Repeat everything from the first line of the listing below through the line that contains "nt.links.new(vec, n.inputs['Vector']); return", exactly. Leave out pictures.

--------

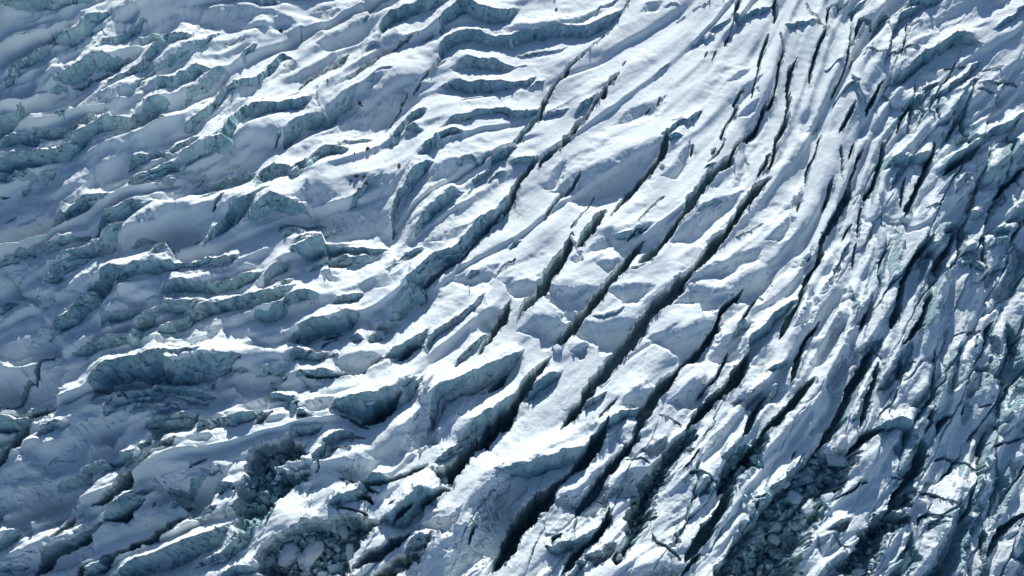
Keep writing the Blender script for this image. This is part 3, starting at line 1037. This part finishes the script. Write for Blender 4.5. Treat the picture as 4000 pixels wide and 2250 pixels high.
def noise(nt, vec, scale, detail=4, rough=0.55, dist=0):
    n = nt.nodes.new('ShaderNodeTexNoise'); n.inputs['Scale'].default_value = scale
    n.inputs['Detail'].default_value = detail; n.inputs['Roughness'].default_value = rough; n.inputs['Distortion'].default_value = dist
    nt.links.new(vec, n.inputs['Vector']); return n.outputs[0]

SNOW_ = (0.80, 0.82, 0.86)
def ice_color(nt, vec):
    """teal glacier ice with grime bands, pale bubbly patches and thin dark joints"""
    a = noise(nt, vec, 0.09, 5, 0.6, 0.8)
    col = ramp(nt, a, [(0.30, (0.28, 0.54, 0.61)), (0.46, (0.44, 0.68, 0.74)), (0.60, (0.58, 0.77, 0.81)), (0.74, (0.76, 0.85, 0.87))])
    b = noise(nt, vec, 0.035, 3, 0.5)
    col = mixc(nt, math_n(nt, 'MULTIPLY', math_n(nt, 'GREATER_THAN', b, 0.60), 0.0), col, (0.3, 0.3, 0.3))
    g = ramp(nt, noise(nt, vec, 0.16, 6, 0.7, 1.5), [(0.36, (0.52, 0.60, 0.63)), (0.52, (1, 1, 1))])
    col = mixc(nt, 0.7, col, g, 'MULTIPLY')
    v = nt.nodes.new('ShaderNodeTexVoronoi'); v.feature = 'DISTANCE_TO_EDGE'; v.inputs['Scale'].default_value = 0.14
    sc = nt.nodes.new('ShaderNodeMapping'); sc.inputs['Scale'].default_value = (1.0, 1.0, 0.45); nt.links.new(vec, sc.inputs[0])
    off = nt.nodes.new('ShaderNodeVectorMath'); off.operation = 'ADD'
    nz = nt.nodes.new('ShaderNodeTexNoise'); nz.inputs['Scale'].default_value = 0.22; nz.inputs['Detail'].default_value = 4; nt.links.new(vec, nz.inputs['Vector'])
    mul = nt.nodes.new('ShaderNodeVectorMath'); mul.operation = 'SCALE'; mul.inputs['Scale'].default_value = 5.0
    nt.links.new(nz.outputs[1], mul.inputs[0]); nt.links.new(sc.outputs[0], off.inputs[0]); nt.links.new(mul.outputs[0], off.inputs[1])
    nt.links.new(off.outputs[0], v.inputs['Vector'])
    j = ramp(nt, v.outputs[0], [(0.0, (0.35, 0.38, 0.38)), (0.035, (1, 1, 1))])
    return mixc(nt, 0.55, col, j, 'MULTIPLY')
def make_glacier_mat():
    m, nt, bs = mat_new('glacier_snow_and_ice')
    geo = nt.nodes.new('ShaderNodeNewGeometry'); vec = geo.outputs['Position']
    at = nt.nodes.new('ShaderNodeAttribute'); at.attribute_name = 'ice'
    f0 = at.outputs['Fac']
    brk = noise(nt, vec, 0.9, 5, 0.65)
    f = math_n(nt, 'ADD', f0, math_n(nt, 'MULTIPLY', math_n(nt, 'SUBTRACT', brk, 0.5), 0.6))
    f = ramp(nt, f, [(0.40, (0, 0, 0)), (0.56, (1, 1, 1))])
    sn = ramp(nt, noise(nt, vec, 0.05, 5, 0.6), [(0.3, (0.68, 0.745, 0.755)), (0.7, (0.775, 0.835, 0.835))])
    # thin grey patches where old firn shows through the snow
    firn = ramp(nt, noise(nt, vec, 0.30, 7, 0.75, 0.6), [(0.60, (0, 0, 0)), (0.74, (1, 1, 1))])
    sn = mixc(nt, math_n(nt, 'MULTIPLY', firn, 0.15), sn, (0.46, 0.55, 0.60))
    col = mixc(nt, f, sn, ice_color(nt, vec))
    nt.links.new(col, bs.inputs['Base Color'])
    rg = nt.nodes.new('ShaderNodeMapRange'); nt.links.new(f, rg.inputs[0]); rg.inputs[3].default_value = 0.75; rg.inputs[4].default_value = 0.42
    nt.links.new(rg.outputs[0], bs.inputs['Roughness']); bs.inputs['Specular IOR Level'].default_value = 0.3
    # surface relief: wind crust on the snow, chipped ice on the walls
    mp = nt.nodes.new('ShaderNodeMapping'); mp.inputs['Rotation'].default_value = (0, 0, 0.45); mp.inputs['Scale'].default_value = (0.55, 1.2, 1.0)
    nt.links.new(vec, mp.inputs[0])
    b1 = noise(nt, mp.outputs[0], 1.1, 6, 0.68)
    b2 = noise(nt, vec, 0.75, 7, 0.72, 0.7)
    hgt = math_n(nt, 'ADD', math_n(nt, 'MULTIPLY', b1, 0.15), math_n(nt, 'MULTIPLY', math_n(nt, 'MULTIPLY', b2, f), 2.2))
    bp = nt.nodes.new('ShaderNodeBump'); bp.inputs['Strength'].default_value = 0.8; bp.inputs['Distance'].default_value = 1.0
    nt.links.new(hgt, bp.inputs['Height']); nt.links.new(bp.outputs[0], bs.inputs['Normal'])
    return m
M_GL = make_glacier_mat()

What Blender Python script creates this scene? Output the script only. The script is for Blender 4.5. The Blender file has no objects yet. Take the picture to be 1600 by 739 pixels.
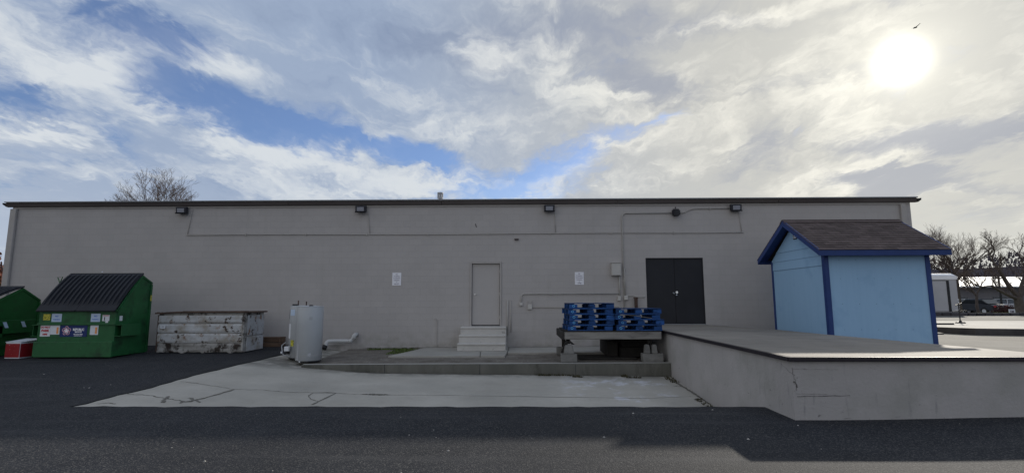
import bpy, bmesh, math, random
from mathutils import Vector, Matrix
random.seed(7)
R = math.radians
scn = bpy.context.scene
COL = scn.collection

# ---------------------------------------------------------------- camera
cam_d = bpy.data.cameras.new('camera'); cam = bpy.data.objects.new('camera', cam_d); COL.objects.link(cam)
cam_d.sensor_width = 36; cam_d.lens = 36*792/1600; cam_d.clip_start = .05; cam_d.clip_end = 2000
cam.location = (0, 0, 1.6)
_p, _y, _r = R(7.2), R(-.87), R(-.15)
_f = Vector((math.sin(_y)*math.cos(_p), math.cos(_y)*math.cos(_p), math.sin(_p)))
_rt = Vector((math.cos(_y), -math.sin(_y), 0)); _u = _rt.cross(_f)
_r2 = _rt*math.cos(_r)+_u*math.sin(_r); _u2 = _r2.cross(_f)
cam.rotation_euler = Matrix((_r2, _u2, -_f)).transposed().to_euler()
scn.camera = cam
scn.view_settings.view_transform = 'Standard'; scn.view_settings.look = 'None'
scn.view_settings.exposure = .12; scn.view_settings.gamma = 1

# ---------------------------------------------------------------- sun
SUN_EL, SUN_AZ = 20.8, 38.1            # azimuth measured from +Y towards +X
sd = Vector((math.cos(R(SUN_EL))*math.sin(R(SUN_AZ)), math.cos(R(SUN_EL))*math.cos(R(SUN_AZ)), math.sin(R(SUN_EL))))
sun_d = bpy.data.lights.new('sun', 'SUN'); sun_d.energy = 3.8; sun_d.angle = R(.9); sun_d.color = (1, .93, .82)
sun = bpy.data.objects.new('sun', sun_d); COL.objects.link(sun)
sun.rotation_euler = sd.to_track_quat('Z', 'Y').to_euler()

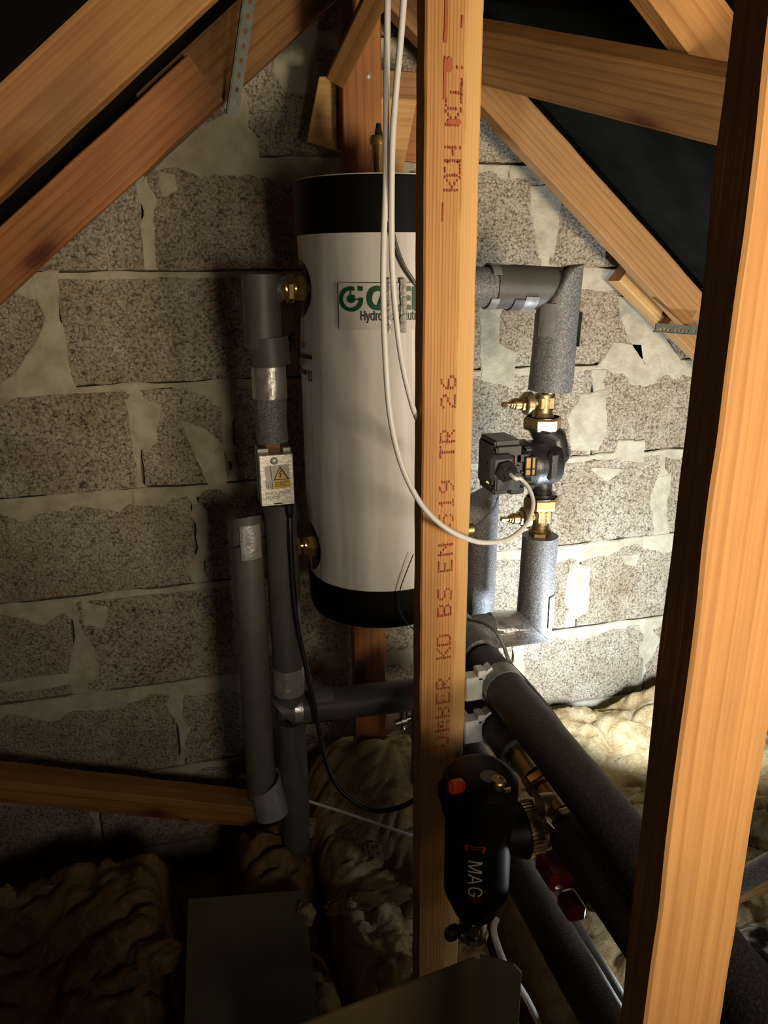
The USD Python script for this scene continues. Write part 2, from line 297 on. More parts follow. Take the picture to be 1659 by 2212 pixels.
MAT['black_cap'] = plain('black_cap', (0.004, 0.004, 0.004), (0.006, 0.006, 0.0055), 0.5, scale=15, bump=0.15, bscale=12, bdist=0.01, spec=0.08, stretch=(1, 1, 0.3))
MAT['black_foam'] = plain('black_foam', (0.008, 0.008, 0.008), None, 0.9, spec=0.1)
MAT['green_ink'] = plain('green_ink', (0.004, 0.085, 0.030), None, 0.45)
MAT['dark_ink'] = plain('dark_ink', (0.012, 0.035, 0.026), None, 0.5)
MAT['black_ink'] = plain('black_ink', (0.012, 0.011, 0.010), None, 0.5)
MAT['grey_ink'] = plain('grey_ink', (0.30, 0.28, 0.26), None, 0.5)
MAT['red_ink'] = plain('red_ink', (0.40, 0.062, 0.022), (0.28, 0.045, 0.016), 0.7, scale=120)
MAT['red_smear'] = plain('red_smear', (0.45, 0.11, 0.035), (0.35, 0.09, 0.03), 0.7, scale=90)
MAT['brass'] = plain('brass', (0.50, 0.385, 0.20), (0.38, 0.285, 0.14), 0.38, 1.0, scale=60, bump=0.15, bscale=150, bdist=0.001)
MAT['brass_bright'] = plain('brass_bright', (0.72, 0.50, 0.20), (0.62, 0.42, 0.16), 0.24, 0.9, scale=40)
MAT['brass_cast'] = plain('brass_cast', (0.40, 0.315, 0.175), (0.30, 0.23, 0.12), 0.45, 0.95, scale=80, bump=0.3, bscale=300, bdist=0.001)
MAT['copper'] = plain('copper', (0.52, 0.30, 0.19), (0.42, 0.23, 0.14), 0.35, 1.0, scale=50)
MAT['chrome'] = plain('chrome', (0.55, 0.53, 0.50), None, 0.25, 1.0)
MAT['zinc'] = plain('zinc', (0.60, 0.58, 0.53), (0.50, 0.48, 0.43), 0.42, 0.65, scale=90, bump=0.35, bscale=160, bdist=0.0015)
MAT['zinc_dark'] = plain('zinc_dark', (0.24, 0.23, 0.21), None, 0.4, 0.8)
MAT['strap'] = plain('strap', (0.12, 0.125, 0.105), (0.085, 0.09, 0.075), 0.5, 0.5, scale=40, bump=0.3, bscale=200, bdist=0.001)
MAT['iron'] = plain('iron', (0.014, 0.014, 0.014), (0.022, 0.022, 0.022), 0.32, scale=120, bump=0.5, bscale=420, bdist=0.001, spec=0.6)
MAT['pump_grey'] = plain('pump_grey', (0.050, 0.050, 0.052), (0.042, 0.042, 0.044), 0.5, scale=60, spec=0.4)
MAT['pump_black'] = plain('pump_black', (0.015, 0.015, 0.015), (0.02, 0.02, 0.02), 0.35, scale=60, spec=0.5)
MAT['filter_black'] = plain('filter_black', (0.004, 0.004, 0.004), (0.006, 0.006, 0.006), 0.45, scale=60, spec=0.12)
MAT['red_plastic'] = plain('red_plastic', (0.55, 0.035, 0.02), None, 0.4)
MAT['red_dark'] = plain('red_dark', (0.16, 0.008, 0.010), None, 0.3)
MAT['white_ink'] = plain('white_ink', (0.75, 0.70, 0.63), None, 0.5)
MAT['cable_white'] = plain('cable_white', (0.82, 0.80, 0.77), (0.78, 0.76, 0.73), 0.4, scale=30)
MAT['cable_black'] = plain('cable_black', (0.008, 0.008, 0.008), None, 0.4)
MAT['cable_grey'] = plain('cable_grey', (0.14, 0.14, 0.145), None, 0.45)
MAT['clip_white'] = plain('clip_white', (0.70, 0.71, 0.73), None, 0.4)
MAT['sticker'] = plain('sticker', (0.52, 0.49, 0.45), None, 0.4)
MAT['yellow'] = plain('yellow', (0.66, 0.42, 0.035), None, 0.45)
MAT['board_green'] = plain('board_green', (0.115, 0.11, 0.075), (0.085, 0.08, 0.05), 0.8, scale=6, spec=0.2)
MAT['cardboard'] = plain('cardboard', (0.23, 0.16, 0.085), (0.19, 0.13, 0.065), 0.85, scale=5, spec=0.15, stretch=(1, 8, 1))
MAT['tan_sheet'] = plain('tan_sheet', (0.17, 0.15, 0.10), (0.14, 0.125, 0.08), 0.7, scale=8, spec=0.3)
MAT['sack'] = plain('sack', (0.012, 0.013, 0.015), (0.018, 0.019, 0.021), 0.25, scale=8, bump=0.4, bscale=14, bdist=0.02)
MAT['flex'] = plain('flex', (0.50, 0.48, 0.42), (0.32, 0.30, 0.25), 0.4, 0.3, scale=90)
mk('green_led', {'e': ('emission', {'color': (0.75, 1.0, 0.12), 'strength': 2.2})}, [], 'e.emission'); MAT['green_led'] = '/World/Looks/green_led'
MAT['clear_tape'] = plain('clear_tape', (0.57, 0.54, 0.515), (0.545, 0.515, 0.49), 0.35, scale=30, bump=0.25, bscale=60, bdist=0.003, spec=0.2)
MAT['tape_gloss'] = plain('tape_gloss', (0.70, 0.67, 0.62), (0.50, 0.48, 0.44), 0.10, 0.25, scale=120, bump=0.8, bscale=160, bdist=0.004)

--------

-- SOLUTION --
Keep writing the Blender script for this image. This is part 3, starting at line 1037. This part finishes the script. Write for Blender 4.5. Treat the picture as 4000 pixels wide and 2250 pixels high.
def noise(nt, vec, scale, detail=4, rough=0.55, dist=0):
    n = nt.nodes.new('ShaderNodeTexNoise'); n.inputs['Scale'].default_value = scale
    n.inputs['Detail'].default_value = detail; n.inputs['Roughness'].default_value = rough; n.inputs['Distortion'].default_value = dist
    nt.links.new(vec, n.inputs['Vector']); return n.outputs[0]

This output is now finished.